Why You Need Close Friendships (And How to Cultivate Them)

24 Jan ‘22
3 min
Editorial Board OpenUp
Reviewed by psychologist Eva Rüger
illustratie van twee meiden die een bijzondere vriendschap hebben
We all need meaningful and close friendships. They contribute to our overall well-being in a wide range of ways. So, why does it sometimes seem so ridiculously difficult to form a good friendship with somebody? Or even more difficult: to maintain one.


In an article for The New York Times, social neuroscientist John Cacioppo explains that this is exactly the point: close friendships are so important to us precisely because they are so difficult to form.


So, how does this work and how do you go about forming a close friendship with somebody?


Why are (close) friendships so important


Friendship is special. Having a deep connection with somebody can add a huge amount of value to our lives and contribute to all aspects of our mental well-being.


Psychologist Eva Rüger explains: “Friendships create a sense of belonging and social support. You have somebody to share your struggles with, but also to celebrate your successes. They contribute to your sense of purpose and happiness, for example through the deep conversations you have and the memories you make.


But that’s not all. “Friendships help us to be more resilient in the face of stress because we have somebody there when we need to blow off steam and they can provide us with distraction. They also help us to deal with significant events in our lives and keep us from feeling lonely.”


So, why is it so difficult to form friendships?


By now you’re probably sold on the idea of friendship, but why is it so difficult to form deep connections with other people? John Cacioppo explains to The Atlantic that one of the causes is evolutionary.


The neuroscientist clarifies that for primitive humans, it was more important to avoid enemies than it was to make friends. If you didn’t trust somebody and they turned out to be okay, then that was all well and good, but seeing somebody as a friend when they were actually an imposter could have cost you your life.


Fortunately, that’s no longer the case, but from an evolutionary perspective, we still have a tendency to struggle when it comes to making friends. So that means you need to put in a little more effort.

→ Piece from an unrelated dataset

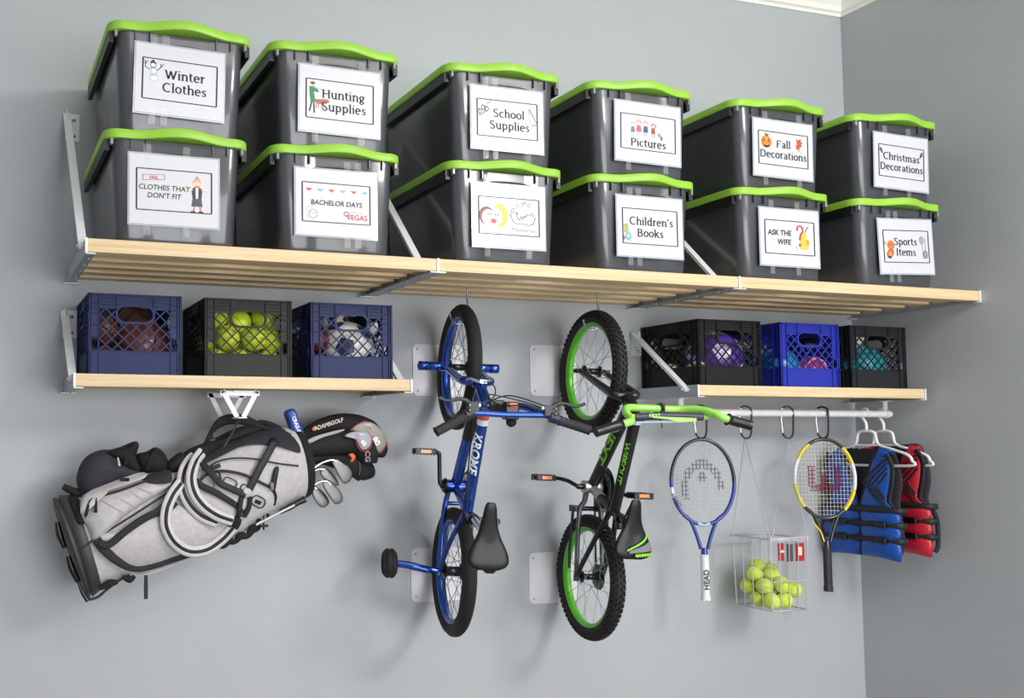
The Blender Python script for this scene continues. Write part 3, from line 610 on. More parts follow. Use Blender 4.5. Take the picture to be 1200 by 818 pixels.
seamball('rubber_ball', 'small teal ball at the left corner of the dark grey right-hand crate', 'ball', (CX[2]-.108, AY-.10, zb+.046), .0455, mat('bright_teal_rubber', '1798a8', .35), mat('dark_teal_seam', '14627c'), 'balls in the dark grey crate')
# ------------------------------------------------------------------ wall guards and hooks
GUARD = mat('white_wall_guard', 'dcdbe2', .35, coat=.3, noise=.01)
def guard(label, u0, v0, u1, v1, x1=None, wd=.235):
    a = at(u0, v0, 0); b = at(u0, v1, 0); z0, z1 = b.z, a.z; x0 = a.x
    t = thing('wall_guard', label, 'wall guard', (x0+wd/2, 0, (z0+z1)/2), 'white guard plates behind the bicycle wheels')
    p = MB().prism(rrect(wd, z1-z0, .022), (x0+wd/2, 0, (z0+z1)/2), (1, 0, 0), (0, 0, 1), .004); p.build('plate', GUARD, t)
    for sx in (-1, 1):
        for sz in (-1, 1): MB().lathe([(0, .006), (.0035, .0055), (.005, .003)], (x0+wd/2+sx*(wd/2-.022), 0-.001, (z0+z1)/2+sz*((z1-z0)/2-.022)), (0, -1, 0), 10).build('screw', STEEL, t)
guard('white plate on the wall behind the upper wheel of the blue bicycle', 483, 403, 560, 464)
guard('white plate on the wall behind the upper wheel of the lime rimmed bicycle', 620, 404, 690, 464)
guard('white plate on the wall behind the lower wheel of the blue bicycle', 481, 643, 560, 706)
guard('white plate on the wall behind the lower wheel of the lime rimmed bicycle', 619, 648, 690, 708, wd=.24)
# ------------------------------------------------------------------ bicycles (x forward, y left, z up; origin at the rear axle)
RUB = mat('black_rubber', '1e1b1a', .7, noise=.2, scale=80, bump=.4, bscale=700)
CHR = mat('chrome', 'd8d8da', .15, 1, noise=.01)
BLM = mat('black_metal', '161618', .35, .3, coat=.3)
DGM = mat('dark_grey_metal', '3a3a3c', .4, .4)
GRIPM = mat('grey_rubber_grip', '2b2929', .7, noise=.1, bump=.5, bscale=900)
ORG = mat('orange_reflector', 'e88a2a', .2, coat=.6)
PADM = mat('black_vinyl', '0b0a0b', .4, noise=.08, coat=.1, spec=.35, bump=.05, bscale=200)
WHT = mat('white_plastic', 'eeeef0', .3)
def wheel(t, cx, r, rt_, rimm, nsp, knob=False, hubm=None, hr=.016, rwid=.016, lean=0, label=None, silver=()):
    # rim as the wheel part; tyre, hub and spokes as its pieces
    w = MB(); ri = r-rt_*2+.004
    prof = [(ri-.012, -rwid*.75), (ri+.003, -rwid), (ri+.008, -rwid), (ri+.006, -rwid*.7), (ri+.001, 0), (ri+.006, rwid*.7), (ri+.008, rwid), (ri+.003, rwid), (ri-.012, rwid*.75), (ri-.016, 0)]
    N = 72; c = V((cx, 0, 0))
    ring = lambda a: [c+V((cos(a)*q, h, sin(a)*q)) for q, h in prof]
    w.loft([ring(2*pi*i/N) for i in range(N)], closed=True)
    wo = w.build('wheel', rimm, t)
    ty = MB(); rc = r-rt_
    tp = [(rc+rt_*cos(a), rt_*1.02*sin(a)) for a in [2*pi*j/14 for j in range(14)]]
    ty.loft([[c+V((cos(a)*q, h, sin(a)*q)) for q, h in tp] for a in [2*pi*i/N for i in range(N)]], closed=True)
    if knob:
        K = 62
        for i in range(K):
            for row, off in ((-72, 0), (-38, .5), (-12, 0), (12, .5), (38, 0), (72, .5)):
                a = 2*pi*(i+off)/K; b = radians(row); er = V((cos(a), 0, sin(a))); et = V((-sin(a), 0, cos(a))); ey = V((0, 1, 0))
                nrm = er*cos(b)+ey*sin(b); q = nrm.cross(et); p = c+er*rc+nrm*(rt_+.0015)
                hw, hl, hh = .0048, .0058, .0036
                vs = [p+et*(x*hl)+q*(y*hw)+nrm*(z*hh) for x in (-1, 1) for y in (-1, 1) for z in (-1, 1)]
                ty.add(vs, [(0, 1, 3, 2), (4, 6, 7, 5), (0, 4, 5, 1), (2, 3, 7, 6), (0, 2, 6, 4), (1, 5, 7, 3)], 0, False)
    else:
        for h in (-.010, -.004, .004, .010):
            q = sqrt(rt_**2-h*h)+rc; ty.tube([c+V((cos(a)*q, h, sin(a)*q)) for a in [2*pi*i/60 for i in range(60)]], .0013, 5, 0, True)
    ty.build('tire', RUB, wo)
    hb = MB(); hb.lathe([(.004, -.062), (.006, -.056), (.006, -.04), (hr, -.038), (hr+.008, -.034), (hr+.008, -.031), (hr*.8, -.028), (hr*.8, .028), (hr+.008, .031), (hr+.008, .034), (hr, .038), (.006, .04), (.006, .056), (.004, .062)], c, (0, 1, 0), 16)
    hb.build('hub', hubm or BLM, wo)
    for i in range(nsp):
        a = 2*pi*i/nsp+.1; s = 1 if i % 2 else -1; k = radians(72)*(1 if (i//2) % 2 else -1)
        A = c+V((cos(a+k)*(hr+.006), s*.0325, sin(a+k)*(hr+.006))); B = c+V((cos(a)*(ri-.008), s*.003, sin(a)*(ri-.008)))
        MB().tube([A, B], .0011 if i not in silver else .002, 5).build('spoke', (CHR if i in silver else (DGM if not knob else STEEL)), wo)
    return wo
def bikeroot(name, label, org, yaw, tx, group=None):
    a = radians(yaw); n = V((cos(a), -sin(a), 0)); d = V((sin(a), cos(a), 0)); F = V((tx, 0, 1)).normalized(); n = (n-F*n.dot(F)).normalized()
    U = F.cross(n)
    if U.dot(d) > 0: U = -U
    L = U.cross(F)
    t = thing(name, label, 'bicycle', (0, 0, 0), group, local=True)
    m = Matrix.Identity(4)
    for i in range(3): m[i][0] = F[i]; m[i][1] = L[i]; m[i][2] = U[i]; m[i][3] = org[i]
    t.matrix_world = m; return t, m
def saddle(t, x, z, L=.24, W=.15, m=None, tilt=0, decal=False):
    mb = MB(); rings = []
    st = [(1.0, .012, .008), (.96, .020, .014), (.85, .024, .018), (.7, .027, .020), (.52, .038, .022), (.36, .058, .025), (.22, .073, .027), (.1, .074, .028), (.03, .060, .026), (0, .035, .02)]
    for q, w, h in st:
        w *= W/.148; xx = x-L*.45+q*L; zz = z+.006*cos(q*6)+(q-.5)*tilt
        rings.append([V((xx, w*cos(a)*(1 if True else 1), zz+(h*.55*(abs(sin(a))**.7) if sin(a) > 0 else -h*.9*abs(sin(a))**1.5)-(.006*(1-abs(cos(a))) if q < .45 and sin(a) > 0 else 0))) for a in [2*pi*j/24 for j in range(24)]])
    mb.loft(rings); s = mb.build('saddle', m or PADM, t, sub=1)
    r = MB()
    for sy in (-1, 1): r.tube([(x-L*.35, sy*.03, z-.012), (x-L*.2, sy*.022, z-.035), (x+L*.15, sy*.02, z-.036), (x+L*.42, sy*.008, z-.012)], .0035, 8, sm=4)
    r.build('saddle_rail', BLM, s)
    return s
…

What does a close friendship involve?


In order to establish a deep and special friendship with somebody, you first need to know exactly what this entails. And this is a very personal thing, explains Eva. “The things you might value in a friendship vary from person to person. For some people it’s important to have somebody to do fun things with, while others find more meaning in deep conversations.”


Her tip? “Take some time to reflect on your friendships. What do I think are important qualities in a friend? What makes me feel connected to somebody and when do I feel like that?”


Also, consider the extent to which your values overlap with those of the other person. Do you both agree about what’s really important in life? What does that mean in terms of your bond? Our article How to Live Your Values (and Learn More About Yourself in the Process) might help you here.


How can you create more depth and meaning?


A close friendship isn’t something that just happens to you, it’s something you have to cultivate. According to Eva, there are two ways to develop a close friendship. One is by opening up and the other is by listening.


Open up


By sharing your thoughts, feelings and challenges – both positive and negative – with each other, you’ll find that you feel more connected and, simultaneously, it will take a load off your mind. You don’t have to struggle through everything alone and that’s a huge relief. It also helps you to feel more comfortable with who you are because you don’t have to keep all your thoughts to yourself.


You need to have the courage to express your emotions, Eva considers. “This gives the other person the opportunity to empathise with you and helps them to get to know you on a deeper level.”


“We think about relationships as things that happen to us, but the truth is that we make them happen”

– Sue Johnson


Do you find it difficult to open up? Ask yourself what’s holding you back, what you’d like to share, and how you’d like to do it. Talking to a psychologist might help you here.




On the other hand, it’s also important to be there for your friend, to check in on how they’re doing, and listen to them when they need it. By being empathetic, you’ll create more connection and depth.


“When you listen, try to really listen and understand what they’re saying, instead of just waiting for a chance to reply. Often, we tend to jump straight to giving advice or telling a story, but sometimes people just want to be heard and understood,” advises Eva.


Not sure exactly what the other person is looking for at the moment? “Ask them! Simply say: What do you need right now? Are you looking for my advice or do you want me to just listen while you vent? It’s a small gesture with a major impact.


But take care of yourself too, warns Eva. “If you really want to be there for another person, it’s important that you’re well-balanced and feeling good. If you don’t have the headspace to listen at a particular moment, then be honest about that. For example, let the other person know that you have a lot on your mind and that you’d rather talk tomorrow.”


Check-in with each other


And remember: it’s totally normal if you and your friend sometimes go a while without speaking. Eva says: “There are so many things on our minds and we have a lot we need to prioritise in our daily lives, so people understand that you might sometimes go quiet for a while. But the important thing is you shouldn’t be afraid to reconnect with the people who are important to you.”